Après une décennie de travail acharné des féministes syriennes qui ont trouvé dans la révolution une opportunité vers le changement social souhaité, notamment en ce qui concerne le changement de l’image stéréotypée des femmes et leur autonomisation et la participation à la prise de décision, les résultats sur le terrain semblent modestes et ne représentent pas l’effort et l’argent qui ont été dépensés. Mais le travail social et politique dans la circonstance syrienne actuelle est un travail cumulatif, dur et à long-terme nécessitant la patience, le courage et la persévérance.

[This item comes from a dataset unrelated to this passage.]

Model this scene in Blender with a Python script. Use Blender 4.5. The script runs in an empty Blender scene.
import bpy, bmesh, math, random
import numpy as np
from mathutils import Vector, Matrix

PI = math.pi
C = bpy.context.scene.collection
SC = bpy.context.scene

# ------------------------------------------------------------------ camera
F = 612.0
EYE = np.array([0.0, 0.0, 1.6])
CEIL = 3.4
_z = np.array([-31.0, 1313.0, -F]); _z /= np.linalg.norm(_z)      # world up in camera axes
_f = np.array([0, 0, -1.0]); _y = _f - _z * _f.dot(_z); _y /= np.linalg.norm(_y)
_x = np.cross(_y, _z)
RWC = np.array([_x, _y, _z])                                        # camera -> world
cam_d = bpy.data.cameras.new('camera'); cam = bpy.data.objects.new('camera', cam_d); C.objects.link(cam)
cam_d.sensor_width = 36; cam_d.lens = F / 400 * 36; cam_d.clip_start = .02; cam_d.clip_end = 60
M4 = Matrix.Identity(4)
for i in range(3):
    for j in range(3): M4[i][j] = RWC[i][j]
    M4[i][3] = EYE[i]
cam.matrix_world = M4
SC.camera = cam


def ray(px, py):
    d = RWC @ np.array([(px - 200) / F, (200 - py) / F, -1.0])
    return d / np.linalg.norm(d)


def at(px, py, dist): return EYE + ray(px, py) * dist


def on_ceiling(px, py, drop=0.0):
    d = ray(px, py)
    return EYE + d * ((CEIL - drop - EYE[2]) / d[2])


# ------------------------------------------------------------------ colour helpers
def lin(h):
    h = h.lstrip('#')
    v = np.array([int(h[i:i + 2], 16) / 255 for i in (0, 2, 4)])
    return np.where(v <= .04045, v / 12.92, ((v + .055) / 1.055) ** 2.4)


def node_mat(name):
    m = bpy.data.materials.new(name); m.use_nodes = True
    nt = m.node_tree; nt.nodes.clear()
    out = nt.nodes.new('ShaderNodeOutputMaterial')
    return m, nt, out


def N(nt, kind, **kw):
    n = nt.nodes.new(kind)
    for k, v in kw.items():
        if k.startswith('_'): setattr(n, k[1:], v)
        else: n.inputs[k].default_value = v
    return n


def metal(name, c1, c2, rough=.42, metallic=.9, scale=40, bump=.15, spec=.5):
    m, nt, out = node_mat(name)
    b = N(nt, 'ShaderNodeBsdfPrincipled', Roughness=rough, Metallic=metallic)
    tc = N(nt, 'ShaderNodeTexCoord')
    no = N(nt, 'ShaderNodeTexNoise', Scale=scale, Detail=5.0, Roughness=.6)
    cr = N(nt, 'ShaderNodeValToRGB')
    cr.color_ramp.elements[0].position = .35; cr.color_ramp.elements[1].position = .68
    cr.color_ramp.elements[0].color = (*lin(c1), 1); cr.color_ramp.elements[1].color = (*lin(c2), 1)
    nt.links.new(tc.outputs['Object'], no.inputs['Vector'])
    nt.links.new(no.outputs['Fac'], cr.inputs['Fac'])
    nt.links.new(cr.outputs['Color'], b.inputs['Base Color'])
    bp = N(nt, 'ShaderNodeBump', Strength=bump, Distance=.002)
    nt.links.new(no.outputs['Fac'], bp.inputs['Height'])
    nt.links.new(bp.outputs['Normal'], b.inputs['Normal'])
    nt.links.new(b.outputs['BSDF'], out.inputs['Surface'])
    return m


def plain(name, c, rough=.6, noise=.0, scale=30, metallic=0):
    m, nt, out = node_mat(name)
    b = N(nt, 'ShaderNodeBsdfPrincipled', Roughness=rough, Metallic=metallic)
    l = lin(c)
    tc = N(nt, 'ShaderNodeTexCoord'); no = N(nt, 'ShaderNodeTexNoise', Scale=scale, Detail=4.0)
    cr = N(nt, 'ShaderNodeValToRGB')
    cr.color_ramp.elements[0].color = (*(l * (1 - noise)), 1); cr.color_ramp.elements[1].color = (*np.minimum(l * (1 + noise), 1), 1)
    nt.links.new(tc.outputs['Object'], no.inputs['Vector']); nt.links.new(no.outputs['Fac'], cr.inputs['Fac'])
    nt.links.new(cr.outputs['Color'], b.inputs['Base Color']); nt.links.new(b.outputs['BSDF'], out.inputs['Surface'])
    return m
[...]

Bien que les féministes ne puissent toujours pas voir les résultats de leurs efforts aujourd’hui, on peut dire qu’au fond il y a quelque chose qui a changé que nous ne pouvons pas voir maintenant.
Les femmes qui ont pris conscience des droits des femmes et des droits humains, même si leurs voix ne sont pas entendues aujourd’hui, mais celles-ci resteront dans leur conscience, et des paroles et des actions sortiront lorsque les circonstances appropriées se présenteront. Dans leur voie pour lutter contre la tyrannie politique, d’autres sources de tyrannie se sont révélées aux femmes syriennes. Elles ont dû faire face à l’oppression politique, à la tyrannie sous toutes ses formes et à l’autoritarisme sociétal, qui entrave leur participation dans la sphère publique, les prive de leurs droits et les marginalise. Aujourd’hui, elles mènent un combat complexe qui prend forme à travers la clarification des intersections des différentes sources d’oppression, nécessitant d’établir des agendas féministes clairs, de développer des outils et de consolider la participation, tout en maintenant l’indépendance, la spécialisation et l’accumulation des luttes afin qu’à l’avenir, les forces politiques ou sociales ne puissent plus ignorer le rôle de la société civile et des organisations féministes, en tant que l’un des les tributaires les plus importants de la réforme et du changement, et la promotion et l’autonomisation de la démocratie dans nos sociétés.